§ **WHAT THIS TASK INVOLVES**
Exactly as given, repeat all of the entries.

§ **LISTED ENTRIES**

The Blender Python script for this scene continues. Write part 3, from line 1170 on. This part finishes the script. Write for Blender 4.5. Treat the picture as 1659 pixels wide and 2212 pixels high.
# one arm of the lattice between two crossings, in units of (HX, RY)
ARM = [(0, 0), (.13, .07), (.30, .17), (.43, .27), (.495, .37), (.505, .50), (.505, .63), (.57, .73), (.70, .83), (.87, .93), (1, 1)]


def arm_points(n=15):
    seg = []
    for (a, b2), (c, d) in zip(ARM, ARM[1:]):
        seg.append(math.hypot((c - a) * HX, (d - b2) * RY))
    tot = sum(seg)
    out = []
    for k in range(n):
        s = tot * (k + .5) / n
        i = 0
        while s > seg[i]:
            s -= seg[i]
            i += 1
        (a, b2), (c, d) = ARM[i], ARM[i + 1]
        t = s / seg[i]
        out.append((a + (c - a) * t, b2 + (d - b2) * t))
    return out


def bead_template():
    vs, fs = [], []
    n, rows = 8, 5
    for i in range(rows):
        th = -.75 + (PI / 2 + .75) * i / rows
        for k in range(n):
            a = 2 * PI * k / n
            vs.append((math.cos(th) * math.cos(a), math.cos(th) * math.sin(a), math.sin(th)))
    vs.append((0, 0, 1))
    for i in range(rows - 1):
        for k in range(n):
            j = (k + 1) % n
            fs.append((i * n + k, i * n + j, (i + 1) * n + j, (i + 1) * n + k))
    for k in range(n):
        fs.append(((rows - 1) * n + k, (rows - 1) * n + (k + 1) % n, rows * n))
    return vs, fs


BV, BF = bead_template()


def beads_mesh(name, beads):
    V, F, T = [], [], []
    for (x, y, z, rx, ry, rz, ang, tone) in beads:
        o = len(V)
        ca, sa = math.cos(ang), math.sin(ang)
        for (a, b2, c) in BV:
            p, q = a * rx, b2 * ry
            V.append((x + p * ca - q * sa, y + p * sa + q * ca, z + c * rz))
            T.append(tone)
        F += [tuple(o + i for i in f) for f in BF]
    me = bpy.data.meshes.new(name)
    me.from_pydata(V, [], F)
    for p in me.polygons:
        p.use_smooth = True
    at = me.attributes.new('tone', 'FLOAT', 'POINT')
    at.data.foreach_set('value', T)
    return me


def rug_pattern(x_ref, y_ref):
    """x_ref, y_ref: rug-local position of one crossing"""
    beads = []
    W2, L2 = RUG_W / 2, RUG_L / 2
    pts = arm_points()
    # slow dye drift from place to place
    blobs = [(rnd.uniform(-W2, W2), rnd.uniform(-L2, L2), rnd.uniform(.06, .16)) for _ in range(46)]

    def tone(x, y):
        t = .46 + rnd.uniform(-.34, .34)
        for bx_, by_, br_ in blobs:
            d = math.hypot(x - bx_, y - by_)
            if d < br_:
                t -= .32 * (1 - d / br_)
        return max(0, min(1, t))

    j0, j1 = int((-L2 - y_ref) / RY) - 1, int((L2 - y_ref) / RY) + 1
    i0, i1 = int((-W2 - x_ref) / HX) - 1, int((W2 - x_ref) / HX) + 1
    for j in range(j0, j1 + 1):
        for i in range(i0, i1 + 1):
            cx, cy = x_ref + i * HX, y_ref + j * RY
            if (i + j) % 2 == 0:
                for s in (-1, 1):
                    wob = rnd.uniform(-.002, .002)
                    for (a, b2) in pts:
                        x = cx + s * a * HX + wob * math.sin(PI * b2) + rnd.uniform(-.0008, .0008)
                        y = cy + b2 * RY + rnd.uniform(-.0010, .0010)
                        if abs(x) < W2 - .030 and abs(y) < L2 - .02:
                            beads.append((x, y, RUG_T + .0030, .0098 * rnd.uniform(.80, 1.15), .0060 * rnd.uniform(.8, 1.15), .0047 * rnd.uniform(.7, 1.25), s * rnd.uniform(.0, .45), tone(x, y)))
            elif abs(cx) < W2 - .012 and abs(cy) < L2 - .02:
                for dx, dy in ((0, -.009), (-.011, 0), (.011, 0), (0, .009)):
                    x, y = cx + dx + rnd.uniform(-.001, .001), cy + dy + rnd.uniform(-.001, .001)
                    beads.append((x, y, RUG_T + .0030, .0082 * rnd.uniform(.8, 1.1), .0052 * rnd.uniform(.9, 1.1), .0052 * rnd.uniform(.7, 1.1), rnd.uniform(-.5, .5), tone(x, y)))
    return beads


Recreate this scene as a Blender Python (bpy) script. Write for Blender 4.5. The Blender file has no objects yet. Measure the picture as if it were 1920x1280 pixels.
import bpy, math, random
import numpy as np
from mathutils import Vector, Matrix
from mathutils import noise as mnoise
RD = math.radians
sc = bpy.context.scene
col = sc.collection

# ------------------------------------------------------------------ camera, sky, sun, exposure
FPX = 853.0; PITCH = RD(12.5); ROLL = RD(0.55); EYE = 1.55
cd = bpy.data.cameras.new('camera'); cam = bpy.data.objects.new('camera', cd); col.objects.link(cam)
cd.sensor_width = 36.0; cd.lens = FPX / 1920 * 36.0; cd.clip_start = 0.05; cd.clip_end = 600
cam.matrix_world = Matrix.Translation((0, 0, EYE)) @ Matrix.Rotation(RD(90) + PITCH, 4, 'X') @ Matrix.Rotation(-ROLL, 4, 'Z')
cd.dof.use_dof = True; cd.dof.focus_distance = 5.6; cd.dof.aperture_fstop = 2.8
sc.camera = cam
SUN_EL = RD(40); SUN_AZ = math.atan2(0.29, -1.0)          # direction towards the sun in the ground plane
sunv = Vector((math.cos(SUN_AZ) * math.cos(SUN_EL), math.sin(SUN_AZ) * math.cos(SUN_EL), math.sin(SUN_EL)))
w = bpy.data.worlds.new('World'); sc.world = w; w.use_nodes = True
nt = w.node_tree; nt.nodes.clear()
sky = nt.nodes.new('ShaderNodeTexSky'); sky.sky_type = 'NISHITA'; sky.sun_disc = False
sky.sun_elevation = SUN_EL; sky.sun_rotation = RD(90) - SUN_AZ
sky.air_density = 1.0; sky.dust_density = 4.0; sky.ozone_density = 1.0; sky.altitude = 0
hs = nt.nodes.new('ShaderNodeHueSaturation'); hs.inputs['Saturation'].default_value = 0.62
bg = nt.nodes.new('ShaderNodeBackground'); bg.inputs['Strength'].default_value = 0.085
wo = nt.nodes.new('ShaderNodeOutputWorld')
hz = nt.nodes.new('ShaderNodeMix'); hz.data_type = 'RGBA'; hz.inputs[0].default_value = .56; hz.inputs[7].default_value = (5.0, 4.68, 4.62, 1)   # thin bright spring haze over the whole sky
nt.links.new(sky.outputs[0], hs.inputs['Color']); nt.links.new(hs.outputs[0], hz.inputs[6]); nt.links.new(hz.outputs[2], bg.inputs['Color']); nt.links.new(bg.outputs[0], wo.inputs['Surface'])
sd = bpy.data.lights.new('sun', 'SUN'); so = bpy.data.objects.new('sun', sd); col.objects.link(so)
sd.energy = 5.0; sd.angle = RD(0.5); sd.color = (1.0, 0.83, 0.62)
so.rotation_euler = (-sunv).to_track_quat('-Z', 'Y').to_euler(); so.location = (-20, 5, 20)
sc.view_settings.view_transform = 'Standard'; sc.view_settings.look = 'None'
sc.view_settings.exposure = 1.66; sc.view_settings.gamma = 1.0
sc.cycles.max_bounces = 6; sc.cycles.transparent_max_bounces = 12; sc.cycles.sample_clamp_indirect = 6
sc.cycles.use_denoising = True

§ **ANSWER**
The Blender Python script for this scene continues. Write part 3, from line 1170 on. This part finishes the script. Write for Blender 4.5. Treat the picture as 1659 pixels wide and 2212 pixels high.
# one arm of the lattice between two crossings, in units of (HX, RY)
ARM = [(0, 0), (.13, .07), (.30, .17), (.43, .27), (.495, .37), (.505, .50), (.505, .63), (.57, .73), (.70, .83), (.87, .93), (1, 1)]


def arm_points(n=15):
    seg = []
    for (a, b2), (c, d) in zip(ARM, ARM[1:]):
        seg.append(math.hypot((c - a) * HX, (d - b2) * RY))
    tot = sum(seg)
    out = []
    for k in range(n):
        s = tot * (k + .5) / n
        i = 0
        while s > seg[i]:
            s -= seg[i]
            i += 1
        (a, b2), (c, d) = ARM[i], ARM[i + 1]
        t = s / seg[i]
        out.append((a + (c - a) * t, b2 + (d - b2) * t))
    return out


def bead_template():
    vs, fs = [], []
    n, rows = 8, 5
    for i in range(rows):
        th = -.75 + (PI / 2 + .75) * i / rows
        for k in range(n):
            a = 2 * PI * k / n
            vs.append((math.cos(th) * math.cos(a), math.cos(th) * math.sin(a), math.sin(th)))
    vs.append((0, 0, 1))
    for i in range(rows - 1):
        for k in range(n):
            j = (k + 1) % n
            fs.append((i * n + k, i * n + j, (i + 1) * n + j, (i + 1) * n + k))
    for k in range(n):
        fs.append(((rows - 1) * n + k, (rows - 1) * n + (k + 1) % n, rows * n))
    return vs, fs


BV, BF = bead_template()


def beads_mesh(name, beads):
    V, F, T = [], [], []
    for (x, y, z, rx, ry, rz, ang, tone) in beads:
        o = len(V)
        ca, sa = math.cos(ang), math.sin(ang)
        for (a, b2, c) in BV:
            p, q = a * rx, b2 * ry
            V.append((x + p * ca - q * sa, y + p * sa + q * ca, z + c * rz))
            T.append(tone)
        F += [tuple(o + i for i in f) for f in BF]
    me = bpy.data.meshes.new(name)
    me.from_pydata(V, [], F)
    for p in me.polygons:
        p.use_smooth = True
    at = me.attributes.new('tone', 'FLOAT', 'POINT')
    at.data.foreach_set('value', T)
    return me


def rug_pattern(x_ref, y_ref):
    """x_ref, y_ref: rug-local position of one crossing"""
    beads = []
    W2, L2 = RUG_W / 2, RUG_L / 2
    pts = arm_points()
    # slow dye drift from place to place
    blobs = [(rnd.uniform(-W2, W2), rnd.uniform(-L2, L2), rnd.uniform(.06, .16)) for _ in range(46)]

    def tone(x, y):
        t = .46 + rnd.uniform(-.34, .34)
        for bx_, by_, br_ in blobs:
            d = math.hypot(x - bx_, y - by_)
            if d < br_:
                t -= .32 * (1 - d / br_)
        return max(0, min(1, t))

    j0, j1 = int((-L2 - y_ref) / RY) - 1, int((L2 - y_ref) / RY) + 1
    i0, i1 = int((-W2 - x_ref) / HX) - 1, int((W2 - x_ref) / HX) + 1
    for j in range(j0, j1 + 1):
        for i in range(i0, i1 + 1):
            cx, cy = x_ref + i * HX, y_ref + j * RY
            if (i + j) % 2 == 0:
                for s in (-1, 1):
                    wob = rnd.uniform(-.002, .002)
                    for (a, b2) in pts:
                        x = cx + s * a * HX + wob * math.sin(PI * b2) + rnd.uniform(-.0008, .0008)
                        y = cy + b2 * RY + rnd.uniform(-.0010, .0010)
                        if abs(x) < W2 - .030 and abs(y) < L2 - .02:
                            beads.append((x, y, RUG_T + .0030, .0098 * rnd.uniform(.80, 1.15), .0060 * rnd.uniform(.8, 1.15), .0047 * rnd.uniform(.7, 1.25), s * rnd.uniform(.0, .45), tone(x, y)))
            elif abs(cx) < W2 - .012 and abs(cy) < L2 - .02:
                for dx, dy in ((0, -.009), (-.011, 0), (.011, 0), (0, .009)):
                    x, y = cx + dx + rnd.uniform(-.001, .001), cy + dy + rnd.uniform(-.001, .001)
                    beads.append((x, y, RUG_T + .0030, .0082 * rnd.uniform(.8, 1.1), .0052 * rnd.uniform(.9, 1.1), .0052 * rnd.uniform(.7, 1.1), rnd.uniform(-.5, .5), tone(x, y)))
    return beads


Recreate this scene as a Blender Python (bpy) script. Write for Blender 4.5. The Blender file has no objects yet. Measure the picture as if it were 1920x1280 pixels.
import bpy, math, random
import numpy as np
from mathutils import Vector, Matrix
from mathutils import noise as mnoise
RD = math.radians
sc = bpy.context.scene
col = sc.collection

# ------------------------------------------------------------------ camera, sky, sun, exposure
FPX = 853.0; PITCH = RD(12.5); ROLL = RD(0.55); EYE = 1.55
cd = bpy.data.cameras.new('camera'); cam = bpy.data.objects.new('camera', cd); col.objects.link(cam)
cd.sensor_width = 36.0; cd.lens = FPX / 1920 * 36.0; cd.clip_start = 0.05; cd.clip_end = 600
cam.matrix_world = Matrix.Translation((0, 0, EYE)) @ Matrix.Rotation(RD(90) + PITCH, 4, 'X') @ Matrix.Rotation(-ROLL, 4, 'Z')
cd.dof.use_dof = True; cd.dof.focus_distance = 5.6; cd.dof.aperture_fstop = 2.8
sc.camera = cam
SUN_EL = RD(40); SUN_AZ = math.atan2(0.29, -1.0)          # direction towards the sun in the ground plane
sunv = Vector((math.cos(SUN_AZ) * math.cos(SUN_EL), math.sin(SUN_AZ) * math.cos(SUN_EL), math.sin(SUN_EL)))
w = bpy.data.worlds.new('World'); sc.world = w; w.use_nodes = True
nt = w.node_tree; nt.nodes.clear()
sky = nt.nodes.new('ShaderNodeTexSky'); sky.sky_type = 'NISHITA'; sky.sun_disc = False
sky.sun_elevation = SUN_EL; sky.sun_rotation = RD(90) - SUN_AZ
sky.air_density = 1.0; sky.dust_density = 4.0; sky.ozone_density = 1.0; sky.altitude = 0
hs = nt.nodes.new('ShaderNodeHueSaturation'); hs.inputs['Saturation'].default_value = 0.62
bg = nt.nodes.new('ShaderNodeBackground'); bg.inputs['Strength'].default_value = 0.085
wo = nt.nodes.new('ShaderNodeOutputWorld')
hz = nt.nodes.new('ShaderNodeMix'); hz.data_type = 'RGBA'; hz.inputs[0].default_value = .56; hz.inputs[7].default_value = (5.0, 4.68, 4.62, 1)   # thin bright spring haze over the whole sky
nt.links.new(sky.outputs[0], hs.inputs['Color']); nt.links.new(hs.outputs[0], hz.inputs[6]); nt.links.new(hz.outputs[2], bg.inputs['Color']); nt.links.new(bg.outputs[0], wo.inputs['Surface'])
sd = bpy.data.lights.new('sun', 'SUN'); so = bpy.data.objects.new('sun', sd); col.objects.link(so)
sd.energy = 5.0; sd.angle = RD(0.5); sd.color = (1.0, 0.83, 0.62)
so.rotation_euler = (-sunv).to_track_quat('-Z', 'Y').to_euler(); so.location = (-20, 5, 20)
sc.view_settings.view_transform = 'Standard'; sc.view_settings.look = 'None'
sc.view_settings.exposure = 1.66; sc.view_settings.gamma = 1.0
sc.cycles.max_bounces = 6; sc.cycles.transparent_max_bounces = 12; sc.cycles.sample_clamp_indirect = 6
sc.cycles.use_denoising = True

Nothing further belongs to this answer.